We were in Philly for Christmas and New Years and had the chance to see family and friends. We had the chance to meet up with a few newly engaged friends and share the news that Kelsey is pregnant, all very good things. The bad news is that pretty much everyone in the house became ill with some version of the flu and it put me out of commission for a few days. I had a bike in Philly and was doing some training, although the rides weren't that long due to the intense cold. Due to the illness, I missed our yearly New Years get together with my roommates from college. Ironically enough, the first day that I started to feel good was my first day back at work. The other bad part of my illness was that my training regressed by at least a week. I was starting to build the miles and incorporate a little bit of intensity into my workouts so it was pretty frustrating to feel like I was back to where I was at the beginning of December.

So when January began I knew I still had a month before I was going to race. I also knew that I had to travel for work twice which makes being consistent with my training very difficult. It normally takes me about a month of hard training to get into good shape so January was looking to be pretty difficult. The good news is that I found out at a team meeting that 2 new teammates were going to be racing in my category so I won't be racing on my own too much more. I had the chance to meet my new teammates (Andy and Saul) and ride with them once before our first planned race. Training had been progressing pretty well as I have been riding around 25 miles on most week nights and then combining that with 60-70 mile rides with more intensity on weekends. Our first race was scheduled for knights ferry road race and after riding with Andy it was apparent that he was stronger and the better option for a high finish at this race.

The knights ferry road race is 59 miles long, mostly flat, with an out and back layout. We would ride over 2 laps of the course and finish on the top of the only hill on the course. I drove out with Andy and Chris, two new teammates, as our races were starting close together. We arrived early and warmed up with plenty of time to spare. My race only had about 30 riders in it so I knew it was going to be easy to move forward in the field, something that normally I am not very good at and in bigger fields can cause problems at the finish of the race. More on this later. A photo of the finishing hill below.

Our race started off fairly quickly, with a few half-hearted attacks early in the race and the whole field sprinting over the finishing hill and out of the turnaround. The pace stayed variable with accelerations thru the remainder of the first lap. I had started the race towards the front of the field and was shuffled to the back of the field once I was comfortable that no breaks were going to get away. I made a habit of moving up in the field when we approached the turnarounds as it does get a little bit bunched going into the corner and you can get caught having to sprint to catch the rest of the field if you are too far back in the pack.

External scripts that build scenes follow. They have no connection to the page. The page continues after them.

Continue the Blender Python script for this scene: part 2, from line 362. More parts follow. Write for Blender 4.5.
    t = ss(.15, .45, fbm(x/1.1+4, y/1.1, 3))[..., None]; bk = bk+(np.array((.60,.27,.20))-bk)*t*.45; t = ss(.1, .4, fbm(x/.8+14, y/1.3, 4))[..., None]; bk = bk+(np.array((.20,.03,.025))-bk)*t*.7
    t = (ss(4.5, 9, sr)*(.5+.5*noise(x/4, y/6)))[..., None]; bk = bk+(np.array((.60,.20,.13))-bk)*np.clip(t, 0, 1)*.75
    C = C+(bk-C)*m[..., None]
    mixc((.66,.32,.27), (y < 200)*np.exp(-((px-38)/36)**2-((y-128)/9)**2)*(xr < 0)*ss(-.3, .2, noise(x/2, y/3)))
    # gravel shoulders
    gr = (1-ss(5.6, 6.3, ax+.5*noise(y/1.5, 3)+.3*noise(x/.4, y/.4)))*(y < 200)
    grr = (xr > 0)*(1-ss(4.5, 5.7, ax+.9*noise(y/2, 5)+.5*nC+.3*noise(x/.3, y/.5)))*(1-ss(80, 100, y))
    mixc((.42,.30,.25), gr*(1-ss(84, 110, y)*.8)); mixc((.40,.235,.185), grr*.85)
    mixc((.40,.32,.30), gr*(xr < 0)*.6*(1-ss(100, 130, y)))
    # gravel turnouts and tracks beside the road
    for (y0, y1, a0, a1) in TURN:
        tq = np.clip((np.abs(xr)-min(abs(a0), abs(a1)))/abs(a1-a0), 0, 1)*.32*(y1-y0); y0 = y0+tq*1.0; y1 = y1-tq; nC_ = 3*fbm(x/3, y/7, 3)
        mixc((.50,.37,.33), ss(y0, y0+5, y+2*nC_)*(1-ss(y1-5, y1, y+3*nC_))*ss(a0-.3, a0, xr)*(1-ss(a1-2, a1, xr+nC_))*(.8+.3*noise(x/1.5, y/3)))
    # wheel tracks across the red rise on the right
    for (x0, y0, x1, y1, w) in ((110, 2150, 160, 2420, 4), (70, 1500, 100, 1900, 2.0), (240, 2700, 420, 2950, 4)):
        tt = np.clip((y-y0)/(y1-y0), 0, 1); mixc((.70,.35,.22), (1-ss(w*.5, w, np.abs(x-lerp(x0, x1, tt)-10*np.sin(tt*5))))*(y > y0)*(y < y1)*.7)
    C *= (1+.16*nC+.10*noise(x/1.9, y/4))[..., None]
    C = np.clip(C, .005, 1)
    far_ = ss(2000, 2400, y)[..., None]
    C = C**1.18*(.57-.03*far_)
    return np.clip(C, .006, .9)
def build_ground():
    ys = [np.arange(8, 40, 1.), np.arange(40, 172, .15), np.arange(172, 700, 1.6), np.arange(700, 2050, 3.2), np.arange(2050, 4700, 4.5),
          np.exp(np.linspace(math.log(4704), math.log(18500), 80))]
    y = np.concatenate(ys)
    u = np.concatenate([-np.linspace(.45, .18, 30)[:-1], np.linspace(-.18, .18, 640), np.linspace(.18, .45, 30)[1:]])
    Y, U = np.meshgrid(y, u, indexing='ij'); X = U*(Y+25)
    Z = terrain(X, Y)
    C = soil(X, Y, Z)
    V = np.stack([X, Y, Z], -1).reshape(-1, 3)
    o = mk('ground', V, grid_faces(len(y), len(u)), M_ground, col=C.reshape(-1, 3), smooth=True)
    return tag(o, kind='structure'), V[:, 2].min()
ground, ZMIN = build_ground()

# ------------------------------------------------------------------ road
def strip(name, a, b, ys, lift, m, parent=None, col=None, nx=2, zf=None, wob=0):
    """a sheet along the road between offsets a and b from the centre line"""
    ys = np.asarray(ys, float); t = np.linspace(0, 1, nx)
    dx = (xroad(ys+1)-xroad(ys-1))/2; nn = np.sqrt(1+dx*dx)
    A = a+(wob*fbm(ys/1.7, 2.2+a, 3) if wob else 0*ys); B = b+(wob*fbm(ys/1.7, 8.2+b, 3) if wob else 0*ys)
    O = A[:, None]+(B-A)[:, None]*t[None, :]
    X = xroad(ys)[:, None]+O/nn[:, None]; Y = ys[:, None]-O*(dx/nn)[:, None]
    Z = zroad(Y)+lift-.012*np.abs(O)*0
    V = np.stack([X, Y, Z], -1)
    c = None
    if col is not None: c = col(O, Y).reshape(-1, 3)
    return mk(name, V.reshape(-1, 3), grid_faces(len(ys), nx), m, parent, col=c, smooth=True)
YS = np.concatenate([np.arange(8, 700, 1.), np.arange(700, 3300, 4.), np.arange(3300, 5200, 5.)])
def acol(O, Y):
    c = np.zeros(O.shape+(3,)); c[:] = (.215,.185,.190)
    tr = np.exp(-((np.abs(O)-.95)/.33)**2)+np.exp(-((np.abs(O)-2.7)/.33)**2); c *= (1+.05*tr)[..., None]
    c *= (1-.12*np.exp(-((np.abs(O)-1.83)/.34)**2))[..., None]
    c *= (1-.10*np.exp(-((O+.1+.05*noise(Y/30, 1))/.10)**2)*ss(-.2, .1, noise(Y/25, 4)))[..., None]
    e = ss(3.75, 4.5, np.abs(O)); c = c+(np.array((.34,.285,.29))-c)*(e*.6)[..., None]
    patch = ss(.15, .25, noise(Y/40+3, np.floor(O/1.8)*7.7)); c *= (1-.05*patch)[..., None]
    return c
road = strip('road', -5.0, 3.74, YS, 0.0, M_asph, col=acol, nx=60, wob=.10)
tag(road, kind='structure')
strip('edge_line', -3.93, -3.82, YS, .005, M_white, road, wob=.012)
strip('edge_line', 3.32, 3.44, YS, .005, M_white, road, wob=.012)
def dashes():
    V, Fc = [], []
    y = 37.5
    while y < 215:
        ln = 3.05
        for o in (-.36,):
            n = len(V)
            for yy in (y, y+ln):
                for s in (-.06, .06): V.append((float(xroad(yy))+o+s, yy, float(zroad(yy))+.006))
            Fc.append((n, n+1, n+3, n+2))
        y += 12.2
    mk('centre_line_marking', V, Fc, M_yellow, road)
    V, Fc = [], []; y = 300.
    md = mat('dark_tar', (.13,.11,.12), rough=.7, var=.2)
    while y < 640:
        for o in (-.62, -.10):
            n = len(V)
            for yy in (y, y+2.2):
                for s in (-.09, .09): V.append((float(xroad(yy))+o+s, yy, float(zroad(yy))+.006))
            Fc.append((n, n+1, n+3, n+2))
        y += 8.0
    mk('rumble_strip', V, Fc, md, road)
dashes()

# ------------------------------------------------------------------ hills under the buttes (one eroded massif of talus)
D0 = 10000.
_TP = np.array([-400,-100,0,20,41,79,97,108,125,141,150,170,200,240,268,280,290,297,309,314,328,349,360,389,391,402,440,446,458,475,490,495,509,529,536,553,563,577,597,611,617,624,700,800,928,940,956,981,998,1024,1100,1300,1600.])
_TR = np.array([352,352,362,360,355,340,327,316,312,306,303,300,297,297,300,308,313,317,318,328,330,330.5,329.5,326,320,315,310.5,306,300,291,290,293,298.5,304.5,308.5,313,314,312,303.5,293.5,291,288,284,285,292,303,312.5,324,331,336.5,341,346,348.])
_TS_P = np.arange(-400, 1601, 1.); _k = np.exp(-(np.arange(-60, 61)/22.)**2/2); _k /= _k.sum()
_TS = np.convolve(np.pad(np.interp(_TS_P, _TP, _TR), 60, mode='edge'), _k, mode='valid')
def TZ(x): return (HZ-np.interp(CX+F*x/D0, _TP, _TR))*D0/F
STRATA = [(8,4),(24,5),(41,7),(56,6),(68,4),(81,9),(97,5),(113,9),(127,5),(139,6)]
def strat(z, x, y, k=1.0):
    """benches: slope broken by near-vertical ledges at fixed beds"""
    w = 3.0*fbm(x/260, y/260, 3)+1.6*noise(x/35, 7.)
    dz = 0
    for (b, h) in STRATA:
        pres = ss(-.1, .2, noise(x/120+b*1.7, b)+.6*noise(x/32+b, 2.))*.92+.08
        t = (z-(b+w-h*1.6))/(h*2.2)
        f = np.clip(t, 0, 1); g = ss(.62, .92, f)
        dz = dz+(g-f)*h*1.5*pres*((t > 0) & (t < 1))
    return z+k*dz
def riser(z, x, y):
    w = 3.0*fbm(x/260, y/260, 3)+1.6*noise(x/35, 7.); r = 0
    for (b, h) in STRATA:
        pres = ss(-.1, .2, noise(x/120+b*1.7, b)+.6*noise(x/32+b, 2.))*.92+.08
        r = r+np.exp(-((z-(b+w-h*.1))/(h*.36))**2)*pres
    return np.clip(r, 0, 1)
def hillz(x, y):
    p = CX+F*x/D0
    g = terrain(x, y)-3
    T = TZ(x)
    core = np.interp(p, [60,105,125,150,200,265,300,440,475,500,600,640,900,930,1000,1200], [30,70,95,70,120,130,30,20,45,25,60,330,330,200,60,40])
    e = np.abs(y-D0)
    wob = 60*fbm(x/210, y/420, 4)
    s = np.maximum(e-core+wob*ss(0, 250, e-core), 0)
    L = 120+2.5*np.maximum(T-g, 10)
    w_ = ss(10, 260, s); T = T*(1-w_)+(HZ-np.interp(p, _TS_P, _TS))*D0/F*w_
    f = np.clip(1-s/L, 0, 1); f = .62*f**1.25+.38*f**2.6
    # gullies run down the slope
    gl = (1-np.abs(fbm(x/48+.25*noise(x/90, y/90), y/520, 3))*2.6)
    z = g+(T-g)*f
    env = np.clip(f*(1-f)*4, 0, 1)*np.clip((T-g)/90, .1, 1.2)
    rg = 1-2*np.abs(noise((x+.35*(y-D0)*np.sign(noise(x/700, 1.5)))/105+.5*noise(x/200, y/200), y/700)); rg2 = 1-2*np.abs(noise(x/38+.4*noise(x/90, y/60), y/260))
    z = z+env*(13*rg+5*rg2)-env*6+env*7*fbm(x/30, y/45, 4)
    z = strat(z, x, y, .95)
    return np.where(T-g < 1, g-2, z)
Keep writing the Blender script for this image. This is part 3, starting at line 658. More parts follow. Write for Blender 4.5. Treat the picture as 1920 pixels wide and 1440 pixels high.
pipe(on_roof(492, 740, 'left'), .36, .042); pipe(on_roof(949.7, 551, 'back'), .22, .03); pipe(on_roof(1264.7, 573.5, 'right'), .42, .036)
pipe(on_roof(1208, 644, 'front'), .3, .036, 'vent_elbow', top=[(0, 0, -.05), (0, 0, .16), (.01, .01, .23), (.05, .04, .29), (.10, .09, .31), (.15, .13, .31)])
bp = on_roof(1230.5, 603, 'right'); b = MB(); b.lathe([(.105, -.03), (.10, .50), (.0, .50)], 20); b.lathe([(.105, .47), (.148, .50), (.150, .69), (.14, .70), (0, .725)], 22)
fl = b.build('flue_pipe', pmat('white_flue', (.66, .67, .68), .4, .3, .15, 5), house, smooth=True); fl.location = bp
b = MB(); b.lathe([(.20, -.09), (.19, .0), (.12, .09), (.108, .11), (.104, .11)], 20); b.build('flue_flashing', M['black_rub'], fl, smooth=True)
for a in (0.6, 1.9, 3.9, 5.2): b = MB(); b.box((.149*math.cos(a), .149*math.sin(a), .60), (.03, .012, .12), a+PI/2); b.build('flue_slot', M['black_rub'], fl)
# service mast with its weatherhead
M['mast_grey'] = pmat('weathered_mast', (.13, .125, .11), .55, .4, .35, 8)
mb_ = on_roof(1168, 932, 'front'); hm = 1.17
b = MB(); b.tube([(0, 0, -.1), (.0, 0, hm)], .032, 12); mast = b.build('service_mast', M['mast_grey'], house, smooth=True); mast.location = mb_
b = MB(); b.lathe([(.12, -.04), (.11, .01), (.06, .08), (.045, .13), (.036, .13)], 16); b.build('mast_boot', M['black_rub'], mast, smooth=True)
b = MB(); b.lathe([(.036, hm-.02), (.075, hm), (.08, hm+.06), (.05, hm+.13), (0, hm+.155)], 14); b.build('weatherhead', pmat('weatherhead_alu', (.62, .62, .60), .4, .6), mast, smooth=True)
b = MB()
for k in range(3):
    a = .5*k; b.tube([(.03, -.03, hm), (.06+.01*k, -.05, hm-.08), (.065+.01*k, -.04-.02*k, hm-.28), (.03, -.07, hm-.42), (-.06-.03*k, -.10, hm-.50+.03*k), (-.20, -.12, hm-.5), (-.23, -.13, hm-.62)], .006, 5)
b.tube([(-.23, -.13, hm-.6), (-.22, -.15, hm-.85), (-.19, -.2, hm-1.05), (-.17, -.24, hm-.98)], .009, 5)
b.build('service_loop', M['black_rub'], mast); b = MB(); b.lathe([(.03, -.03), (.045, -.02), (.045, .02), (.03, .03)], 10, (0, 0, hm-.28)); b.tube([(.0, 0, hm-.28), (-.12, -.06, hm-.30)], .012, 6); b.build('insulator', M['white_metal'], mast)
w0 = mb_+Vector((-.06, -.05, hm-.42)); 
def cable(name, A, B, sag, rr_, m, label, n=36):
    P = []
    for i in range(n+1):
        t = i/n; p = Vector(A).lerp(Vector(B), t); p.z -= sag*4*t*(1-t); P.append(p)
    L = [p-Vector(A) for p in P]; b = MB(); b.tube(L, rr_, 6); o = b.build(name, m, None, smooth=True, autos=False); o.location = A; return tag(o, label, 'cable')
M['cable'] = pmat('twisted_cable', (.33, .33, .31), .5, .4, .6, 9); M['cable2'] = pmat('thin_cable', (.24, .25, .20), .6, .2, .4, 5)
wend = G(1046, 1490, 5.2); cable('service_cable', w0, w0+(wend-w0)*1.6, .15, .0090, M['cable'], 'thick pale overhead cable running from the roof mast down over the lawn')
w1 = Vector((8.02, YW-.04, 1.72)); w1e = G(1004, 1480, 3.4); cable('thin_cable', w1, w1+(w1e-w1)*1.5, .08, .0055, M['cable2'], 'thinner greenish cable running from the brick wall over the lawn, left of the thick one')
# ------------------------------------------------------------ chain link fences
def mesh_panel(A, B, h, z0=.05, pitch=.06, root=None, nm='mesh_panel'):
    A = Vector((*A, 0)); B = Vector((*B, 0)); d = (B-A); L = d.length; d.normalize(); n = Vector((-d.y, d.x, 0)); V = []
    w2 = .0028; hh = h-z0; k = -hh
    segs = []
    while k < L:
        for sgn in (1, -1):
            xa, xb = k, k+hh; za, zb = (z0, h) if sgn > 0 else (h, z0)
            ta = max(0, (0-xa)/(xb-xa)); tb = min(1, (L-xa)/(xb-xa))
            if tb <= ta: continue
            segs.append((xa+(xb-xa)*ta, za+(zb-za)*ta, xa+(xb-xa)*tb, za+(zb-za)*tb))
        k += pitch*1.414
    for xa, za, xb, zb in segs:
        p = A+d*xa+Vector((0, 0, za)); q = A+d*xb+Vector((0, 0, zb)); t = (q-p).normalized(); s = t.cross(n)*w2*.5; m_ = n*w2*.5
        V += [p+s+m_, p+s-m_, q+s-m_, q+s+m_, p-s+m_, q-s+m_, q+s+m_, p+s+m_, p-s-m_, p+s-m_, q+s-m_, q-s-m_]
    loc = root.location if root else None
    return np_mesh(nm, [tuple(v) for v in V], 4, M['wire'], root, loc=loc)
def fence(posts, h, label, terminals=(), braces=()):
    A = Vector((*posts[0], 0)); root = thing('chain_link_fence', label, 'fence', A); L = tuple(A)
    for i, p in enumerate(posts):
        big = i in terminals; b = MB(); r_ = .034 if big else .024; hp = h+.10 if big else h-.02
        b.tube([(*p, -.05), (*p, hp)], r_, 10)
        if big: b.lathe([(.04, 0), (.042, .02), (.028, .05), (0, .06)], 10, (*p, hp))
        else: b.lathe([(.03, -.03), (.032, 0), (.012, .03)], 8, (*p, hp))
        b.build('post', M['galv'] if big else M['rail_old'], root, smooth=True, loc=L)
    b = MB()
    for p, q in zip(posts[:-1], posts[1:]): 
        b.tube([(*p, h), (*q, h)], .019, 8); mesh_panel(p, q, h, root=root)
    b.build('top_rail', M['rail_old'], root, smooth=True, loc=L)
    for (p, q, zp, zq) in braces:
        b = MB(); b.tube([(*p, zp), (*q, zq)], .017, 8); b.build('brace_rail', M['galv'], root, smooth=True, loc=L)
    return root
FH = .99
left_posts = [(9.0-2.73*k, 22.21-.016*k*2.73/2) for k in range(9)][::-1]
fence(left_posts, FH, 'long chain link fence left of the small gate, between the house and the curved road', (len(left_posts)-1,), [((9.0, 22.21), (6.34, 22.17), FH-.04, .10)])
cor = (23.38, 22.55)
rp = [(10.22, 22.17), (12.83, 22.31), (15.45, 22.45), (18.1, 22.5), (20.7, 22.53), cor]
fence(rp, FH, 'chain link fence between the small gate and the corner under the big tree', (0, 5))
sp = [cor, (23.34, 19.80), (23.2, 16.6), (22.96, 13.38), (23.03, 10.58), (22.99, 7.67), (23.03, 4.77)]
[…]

The pace slowed significantly on the second lap as everyone settled in for the last 30 miles of the race. Andy and I spent time on the front of the field controlling the pace and everyone was happy to sit in and prepare for the finale. With 5 miles to go the field was swarming as everyone wanted to be near the front but not actually on the front of the field. I was getting shuffled back and as the old adage goes, "if you aren't moving up in the field, you are moving back." With 2 km to go I was now stuck at the back of the field and I had no options to move up as our lane was jammed with everyone holding their position. Andy was positioned well in the top five but I knew I wouldn't be able to help him with the finish, I was too far back in the field. As we hit the final hill up to the finish line the field began to explode as people were moving up and some moving backwards very quickly. I waited as long as possible before making my move on the steepest part, I even had to hit the brakes at point as one rider was slowing and I was accelerating up the hill. At the finish line I knew I had passed some of the field but thought that I was still around 15th at the finish line. Results posted below (look under category 4)

Knights Ferry results

Andy finished 7th as he ran out of gas in the last 200 meters of the race and I had clawed my way back to 11th place. I was happy with the finish and the result, it is still too early in the season to be worried about my finishing place but it is something to build on. This was a long race and it felt good to have something left in the tank for the finish. I also wanted to show you my new shoes below and the inscription on the inside of the collar of our new jerseys (a few pictures above).

Possibly another race next weekend, weather permitting.